The Love I Lost was released 2 years before Bad Luck but actually had the original arrangement on the B-Side. The B-Side became so popular that they released it as its own track 2 years later. However, this track is a timeless classic, perfect harmonies, catchy bassline and drum work. Its bloody perfection. Listen. We’ve all had our heartbroken but there’s no better way to get it soothed than listening to this track. Absolute classic. Incredible. Wonderful.

James Brown – The Big Payback [1972]
June 23, 2010

How can we be talking music without a James Brown track?! One of the heaviest funk beasts on Brown’s catalogue, gone are the gospel riffs and vocals and in comes a fucking monster slice of funk. The whole Payback album was slated to be a soundtrack for a Blaxploitation film, Hell Up In Harlem but the director rejected it claiming it wasnt “James Brown” enough. Ironically, its one of Browns most critically acclaimed works and remains a landmark funk album with the title track being the one of the most sampled tracks in history. He was the Godfather for a reason, give this a listen to get an idea why. JB Perfection.
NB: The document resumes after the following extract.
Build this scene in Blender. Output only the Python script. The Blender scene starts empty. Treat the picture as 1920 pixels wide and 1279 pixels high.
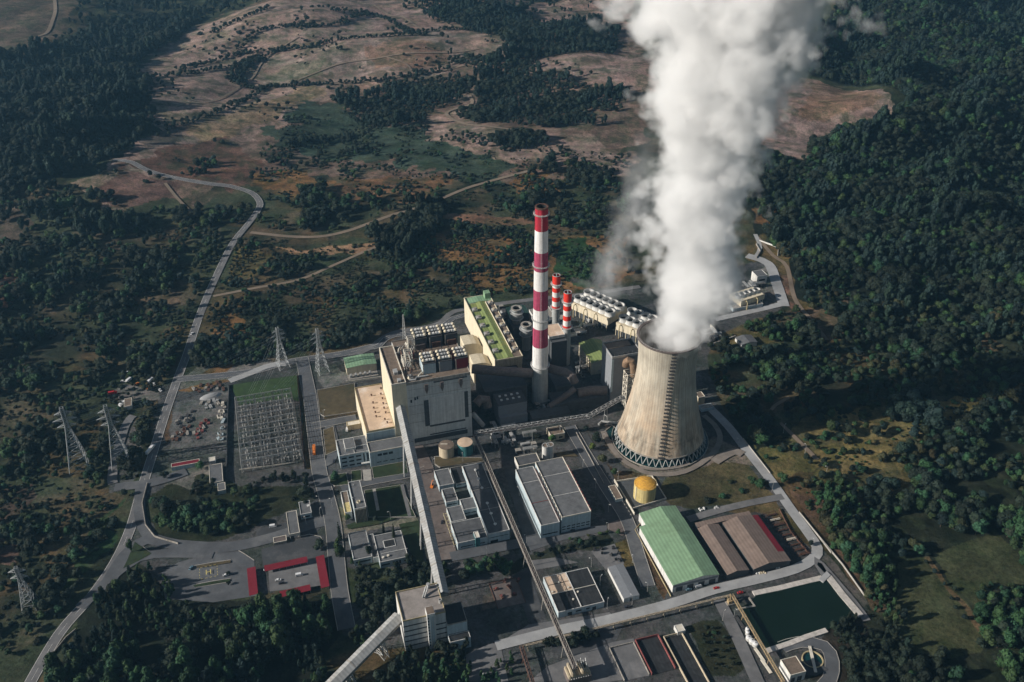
import bpy, bmesh, math, random
import numpy as np
from mathutils import Vector, Matrix
random.seed(11); rng = np.random.default_rng(5)
C = bpy.context.scene.collection
R = math.radians
scene = bpy.context.scene
# ---------------------------------------------------------------- camera, sky, sun
FPX, PITCH, ROLL, CAMH = 1850.0, R(33), R(-.5), 552.0
cam = bpy.data.objects.new('camera', bpy.data.cameras.new('camera')); C.objects.link(cam)
cp, sp = math.cos(PITCH), math.sin(PITCH)
FW = np.array([0, cp, -sp]); r0 = np.array([1, 0, 0.]); u0 = np.array([0, sp, cp])
RT = math.cos(ROLL)*r0 + math.sin(ROLL)*u0; UP = -math.sin(ROLL)*r0 + math.cos(ROLL)*u0
m = Matrix.Identity(4)
for i in range(3):
    m[i][0] = RT[i]; m[i][1] = UP[i]; m[i][2] = -FW[i]
m[2][3] = CAMH
cam.matrix_world = m
cam.data.sensor_width = 36; cam.data.lens = FPX/1920*36
cam.data.clip_start = 1; cam.data.clip_end = 30000
scene.camera = cam
SUN_EL, SUN_TRAVEL = R(25.1), R(14.5)          # light travels to the right and slightly away
world = bpy.data.worlds.new("World"); scene.world = world; world.use_nodes = True
nt = world.node_tree; bg = nt.nodes['Background']
sky = nt.nodes.new('ShaderNodeTexSky'); sky.sky_type = 'NISHITA'; sky.sun_disc = False
sky.sun_elevation = SUN_EL; sky.sun_rotation = R(90) - (SUN_TRAVEL + math.pi); sky.air_density = 1.2
nt.links.new(sky.outputs[0], bg.inputs[0]); bg.inputs[1].default_value = 0.04
sl = bpy.data.lights.new('sun', 'SUN'); sl.energy = 5.0; sl.angle = R(.5); sl.color = (1, .94, .86)
so = bpy.data.objects.new('sun', sl); C.objects.link(so)
sdir = Vector((math.cos(SUN_TRAVEL)*math.cos(SUN_EL), math.sin(SUN_TRAVEL)*math.cos(SUN_EL), -math.sin(SUN_EL)))
so.rotation_euler = sdir.to_track_quat('-Z', 'Y').to_euler(); so.location = (-300, 500, 400)
scene.view_settings.view_transform = 'Standard'; scene.view_settings.look = 'None'
scene.view_settings.exposure = 0.3; scene.view_settings.gamma = 1
cy = scene.cycles
cy.max_bounces = 10; cy.diffuse_bounces = 2; cy.glossy_bounces = 2; cy.transmission_bounces = 2
cy.transparent_max_bounces = 4; cy.volume_bounces = 9; cy.volume_max_steps = 1024
cy.sample_clamp_indirect = 4; cy.use_denoising = True; cy.adaptive_threshold = .02

# ---------------------------------------------------------------- terrain height and survey helpers
def smooth(e0, e1, x):
    t = np.clip((x-e0)/(e1-e0), 0, 1); return t*t*(3-2*t)
def waves(x, y, lam, seed, n=7):
    r = np.random.default_rng(seed); s = 0
    for k in range(n):
        a = r.uniform(0, 6.283); l = lam*r.uniform(.65, 1.5); p = r.uniform(0, 6.283)
        s = s + np.sin((x*math.cos(a)+y*math.sin(a))*6.283/l + p)
    return s/math.sqrt(n/2.)
def hgt(x, y):
    x = np.asarray(x, float); y = np.asarray(y, float)
    d = np.sqrt(((x-60)/1.0)**2 + ((y-640)/1.15)**2)
    k = smooth(430, 1000, d)
    right = smooth(250, 700, x)*smooth(700, 1100, y)
    return k*(10*waves(x, y, 700, 3) + 5*waves(x, y, 300, 4)*(1+2.6*right) + 2.2*waves(x, y, 130, 9)*(1+2.2*right))
def ray(px, py):
    v = FW*FPX + RT*(px-960) - UP*(py-639.5); return v
def G(px, py, z=0.):
    v = ray(px, py); t = (z-CAMH)/v[2]; return np.array([v[0]*t, v[1]*t])
def GT(px, py):                                   # on the rolling ground
    z = 0.
    for i in range(12):
        g = G(px, py, z); z = .5*z + .5*float(hgt(g[0], g[1]))
    return g
def project(x, y, z):
    dx, dy, dz = x, y, z-CAMH
    k = dx*FW[0]+dy*FW[1]+dz*FW[2]; k = np.maximum(k, 1.)
    return 960+FPX*(dx*RT[0]+dy*RT[1]+dz*RT[2])/k, 639.5-FPX*(dx*UP[0]+dy*UP[1]+dz*UP[2])/k, k
ZN = dict(a=(600,520,3.365), b=(840,480,3.365), c=(1020,380,3.996), d=(1080,600,3.5525), e=(280,620,4.2625), f=(560,820,4.2625),
  g=(800,780,4.2625), h=(1120,860,3.052), i=(200,880,3.206), j=(600,980,4.2775), k=(860,980,4.2775), l=(60,600,3.7625), m=(0,900,3.375),
  n=(1280,960,4.01), y=(700,560,9.135), z=(860,540,7.993), w=(1320,640,3.197), x=(1440,960,4.0), p=(0,0,1.))
def P(k, x, y):
    o = ZN[k]; return (o[0]+x/o[2], o[1]+y/o[2])
def PL(k, *pts): return [P(k, *q) for q in pts]
SA = R(16); UX = np.array([math.cos(SA), math.sin(SA)]); VX = np.array([-math.sin(SA), math.cos(SA)])
def uvof(g): return float(g[0]*UX[0]+g[1]*UX[1]), float(g[0]*VX[0]+g[1]*VX[1])
def xy(u, v): return (u*UX[0]+v*VX[0], u*UX[1]+v*VX[1])
def UV(k, x, y, z=0.): return uvof(G(*P(k, x, y), z))
def rect(k, z, tl, tr, br, bl):
    a, b, c, d = [UV(k, *q, z) for q in (tl, tr, br, bl)]
    return ((a[0]+d[0])/2, (c[1]+d[1])/2, (b[0]+c[0])/2, (a[1]+b[1])/2)     # u0,v0,u1,v1

# ---------------------------------------------------------------- materials
MATS = {}
def mat(name, col, rough=.85, var=.25, scale=.35, metal=0., streak=0., rib=0., ribax='X', bump=0., spec=.3, stain=None, stain_amt=.0):
    if name in MATS: return MATS[name]
    mt = bpy.data.materials.new(name); mt.use_nodes = True; N = mt.node_tree.nodes; L = mt.node_tree.links
    b = N['Principled BSDF']; b.inputs['Roughness'].default_value = rough; b.inputs['Metallic'].default_value = metal
    b.inputs['Specular IOR Level'].default_value = spec
    tc = N.new('ShaderNodeTexCoord'); out = tc.outputs['Object']
    no = N.new('ShaderNodeTexNoise'); no.inputs['Scale'].default_value = scale; no.inputs['Detail'].default_value = 6; no.inputs['Roughness'].default_value = .7
    L.new(out, no.inputs['Vector'])
    mr = N.new('ShaderNodeMapRange'); mr.inputs[1].default_value = .3; mr.inputs[2].default_value = .7
    mr.inputs[3].default_value = 1-var; mr.inputs[4].default_value = 1+var*.6; L.new(no.outputs[0], mr.inputs[0])
    fac = mr.outputs[0]
    if streak:
        mp = N.new('ShaderNodeMapping'); mp.inputs['Scale'].default_value = (.9, .9, .04); L.new(out, mp.inputs[0])
        n2 = N.new('ShaderNodeTexNoise'); n2.inputs['Scale'].default_value = .8; n2.inputs['Detail'].default_value = 4; L.new(mp.outputs[0], n2.inputs['Vector'])
        m2 = N.new('ShaderNodeMapRange'); m2.inputs[1].default_value = .35; m2.inputs[2].default_value = .65
        m2.inputs[3].default_value = 1-streak; m2.inputs[4].default_value = 1.; L.new(n2.outputs[0], m2.inputs[0])
        mu = N.new('ShaderNodeMath'); mu.operation = 'MULTIPLY'; L.new(fac, mu.inputs[0]); L.new(m2.outputs[0], mu.inputs[1]); fac = mu.outputs[0]
    if rib:
        wv = N.new('ShaderNodeTexWave'); wv.bands_direction = ribax; wv.inputs['Scale'].default_value = rib; L.new(out, wv.inputs['Vector'])
        m3 = N.new('ShaderNodeMapRange'); m3.inputs[3].default_value = .82; m3.inputs[4].default_value = 1.05; L.new(wv.outputs['Fac'], m3.inputs[0])
        mu = N.new('ShaderNodeMath'); mu.operation = 'MULTIPLY'; L.new(fac, mu.inputs[0]); L.new(m3.outputs[0], mu.inputs[1]); fac = mu.outputs[0]
    vm = N.new('ShaderNodeVectorMath'); vm.operation = 'SCALE'; vm.inputs[0].default_value = col[:3]; L.new(fac, vm.inputs['Scale'])
    colout = vm.outputs[0]
    if stain:
        n4 = N.new('ShaderNodeTexNoise'); n4.inputs['Scale'].default_value = scale*.45; n4.inputs['Detail'].default_value = 8; n4.inputs['Roughness'].default_value = .75
        L.new(out, n4.inputs['Vector'])
        m4 = N.new('ShaderNodeMapRange'); m4.inputs[1].default_value = .52; m4.inputs[2].default_value = .68; m4.inputs[4].default_value = stain_amt; L.new(n4.outputs[0], m4.inputs[0])
        mx = N.new('ShaderNodeMix'); mx.data_type = 'RGBA'; L.new(m4.outputs[0], mx.inputs[0]); L.new(colout, mx.inputs[6]); mx.inputs[7].default_value = (*stain, 1); colout = mx.outputs[2]
    L.new(colout, b.inputs['Base Color'])
    if bump:
        bp = N.new('ShaderNodeBump'); bp.inputs['Strength'].default_value = bump; bp.inputs['Distance'].default_value = 1.; L.new(no.outputs[0], bp.inputs['Height']); L.new(bp.outputs[0], b.inputs['Normal'])
    MATS[name] = mt; return mt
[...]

Quincy Jones – Summer in the City [1973]
March 13, 2010

Absolute classic from one of my favourite composers, Quincy Jones. He takes only the lyrics from “Summer in the City” by The Loving Spoonful and transforms the tune into one of the greatest Jazz Funk compositions ever recorded. Such an epic piece of music is not meant to be encapsulated by one tune alone – which is why its been sampled a ton of times by a variety of artists.

From Wikipedia
The Quincy Jones cover of “Summer in the City” has been sampled by Massive Attack in the song “Exchange” from their acclaimed album Mezzanine, Nightmares on Wax in the song “Night’s Introlude” on the album Smokers Delight, and also by The Pharcyde on their seminal hit “Passin’ Me By” from the album Bizarre Ride II the Pharcyde.